右認定の事実からすれば、被告としては、無尽給付金は、その給付を受ける本人に直接交付する場合の外は、本人の委任した代理人に対し、委任状並に本人の印鑑証明書等を徴して給付金を交付しているのであるから、その代理人となつたものが、被告の被用者たる身分を持つている場合でも、給付金の交付は被告の被用者たる身分によるものではなく、本人が信頼して委任したその委任による代理人としての資格によるものというべく、従つて平野の給付金の受領並に伝達は、被告の被用者としての業務執行とは解し難い。
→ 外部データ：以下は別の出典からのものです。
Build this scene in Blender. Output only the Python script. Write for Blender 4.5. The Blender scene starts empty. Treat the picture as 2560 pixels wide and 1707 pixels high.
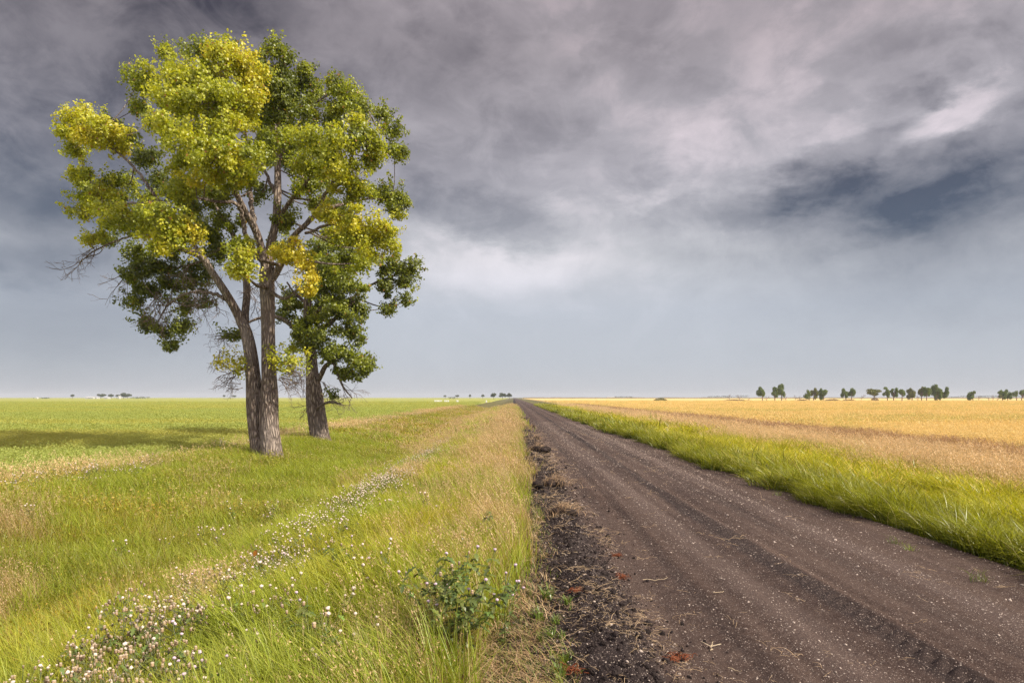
import bpy, math, random
import numpy as np
random.seed(7)
RNG = np.random.default_rng(11)
SC = bpy.context.scene
COL = SC.collection
F = 2560 * 24 / 36.0          # focal length in photo pixels
VX, VY, EYE = 1284.0, 993.0, 2.2

# ------------------------------------------------------------------ helpers
def tag(o, label=None, cat=None, group=None, kind=None):
    if label: o['label'] = label
    if cat: o['category'] = cat
    if group: o['group'] = group
    if kind: o['kind'] = kind
    return o

def empty(name, loc, label=None, cat=None, group=None):
    o = bpy.data.objects.new(name, None)
    o.empty_display_size = 0.2
    o.location = loc
    COL.objects.link(o)
    return tag(o, label, cat, group)

def at(px, py, Y):
    """point of the place seen at photo pixel (px,py), Y metres down the road"""
    return np.array([(px - VX) / F * Y, Y, EYE - (py - VY) / F * Y])

class MB:
    def __init__(s):
        s.V, s.Q, s.T, s.C, s.n = [], [], [], [], 0
    def add(s, v, q=None, t=None, c=None):
        v = np.asarray(v, dtype=np.float64).reshape(-1, 3)
        if q is not None and len(q): s.Q.append(np.asarray(q, dtype=np.int64).reshape(-1, 4) + s.n)
        if t is not None and len(t): s.T.append(np.asarray(t, dtype=np.int64).reshape(-1, 3) + s.n)
        if c is None: c = (0.5, 0.5, 0.5)
        c = np.asarray(c, dtype=np.float64)
        if c.ndim == 1: c = np.tile(c, (len(v), 1))
        s.C.append(c); s.V.append(v); s.n += len(v)
        return s
    def mesh(s, name, mat, off=(0, 0, 0), smooth=True):
        V = (np.concatenate(s.V) if s.V else np.zeros((0, 3))) - np.asarray(off)
        Q = np.concatenate(s.Q) if s.Q else np.zeros((0, 4), int)
        T = np.concatenate(s.T) if s.T else np.zeros((0, 3), int)
        m = bpy.data.meshes.new(name)
        m.vertices.add(len(V)); m.vertices.foreach_set('co', V.ravel())
        loops = np.concatenate([Q.ravel(), T.ravel()])
        m.loops.add(len(loops)); m.loops.foreach_set('vertex_index', loops)
        st = np.concatenate([np.arange(len(Q)) * 4, len(Q) * 4 + np.arange(len(T)) * 3])
        m.polygons.add(len(Q) + len(T)); m.polygons.foreach_set('loop_start', st)
        m.polygons.foreach_set('use_smooth', np.full(len(Q) + len(T), smooth))
        C = np.concatenate(s.C) if s.C else np.zeros((0, 3))
        ca = m.color_attributes.new('Col', 'FLOAT_COLOR', 'POINT')
        ca.data.foreach_set('color', np.concatenate([C, np.ones((len(C), 1))], 1).ravel())
        m.update(calc_edges=True); m.validate()
        if mat: m.materials.append(mat)
        return m
    def build(s, name, mat, parent=None, smooth=True):
        off = parent_world(parent) if parent else (0, 0, 0)
        o = bpy.data.objects.new(name, s.mesh(name, mat, off, smooth))
        COL.objects.link(o)
        if parent: o.parent = parent
        return o

def parent_world(p):
    w = np.zeros(3)
    while p:
        w += np.array(p.location); p = p.parent
    return w

def copy_tree(o, parent=None):
    c = o.copy(); COL.objects.link(c)
    if parent: c.parent = parent
    for ch in list(o.children): copy_tree(ch, c)
    return c

def hash2(ix, iy, seed):
    h = (ix.astype(np.int64) * 374761393 + iy.astype(np.int64) * 668265263 + seed * 974711) & 0x7fffffff
    h = ((h ^ (h >> 13)) * 1274126177) & 0x7fffffff
    h = h ^ (h >> 16)
    return (h & 0xffffff) / float(0xffffff)

def vnoise(x, y, seed=0):
    x = np.asarray(x, float); y = np.asarray(y, float)
    ix, iy = np.floor(x), np.floor(y)
    fx, fy = x - ix, y - iy
    fx = fx * fx * (3 - 2 * fx); fy = fy * fy * (3 - 2 * fy)
    a = hash2(ix, iy, seed); b = hash2(ix + 1, iy, seed); c = hash2(ix, iy + 1, seed); d = hash2(ix + 1, iy + 1, seed)
    return (a * (1 - fx) + b * fx) * (1 - fy) + (c * (1 - fx) + d * fx) * fy

def fbm(x, y, seed=0, oct=4):
    s, a, t = 0, .5, 0
    for k in range(oct):
        s = s + a * vnoise(x * 2 ** k, y * 2 ** k, seed + k * 17); t += a; a *= .5
    return s / t

def smooth(a, b, x):
    t = np.clip((np.asarray(x, float) - a) / (b - a), 0, 1)
    return t * t * (3 - 2 * t)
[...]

してみれば、平野の横領により原告の受けた損害を平野の使用者である被告に、賠償を求める原告の請求は理由がないものと云わざるを得ない。
ところで原告主張(二)の平野の詐欺の所為についても、被告は平野の選任監督につき相当の注意をしたから、その行為による損害賠償の責はない旨抗争するけれども、証人関玄、上野隆次、松崎桂作の各証言によれば、平野一雄が被告会社の集金人となつたのは、当時被告の集金人をしていた訴外松崎桂作が、その妻と平野と親戚関係があるところから、松崎の推薦によるものであり、被告会社は松崎について平野の身元調査をした後平野を採用したが、松崎は、平野について、あまり知るところはなかつたこと、被告会社において集金課員の採用については、東京都内の地理に明かるく、且つ自転車に乗れることが条件になつている外、学歴の資格などは要しないこと、並に採用後において三四ヶ月に一回、顧客の下に審査員を派し被告方の台帳と顧客方の通帳とを照合する外は集金課員について特段の監督はしてないこと、平野が、詐欺又は横領した金員は競馬、競輪に費消されていたのに、平野の在職中、被告においては気がつかなかつたことを認めることができる。
右認定事実よりすれば被告は平野の選任監督につき、相当の注意をしたものとは云えないので、この点についての被告の抗弁は採用できない。
そうすると、原告主張の(二)により、原告の受けた損害金一万三千二百円と、これに対する損害発生の後である昭和三十年三月十三日以降完済に至るまでの、民法所定年五分の割合による遅延損害金の支払を求める部分につき、原告の本訴請求は正当であるからこれを認容し、その余の部分は失当であるからこれを棄却すべきである。
よつて訴訟費用の負担につき、民事訴訟法第九十二条第一項本文を、仮執行の宣言につき、同法第百九十六条を適用して、主文のとおり判決する。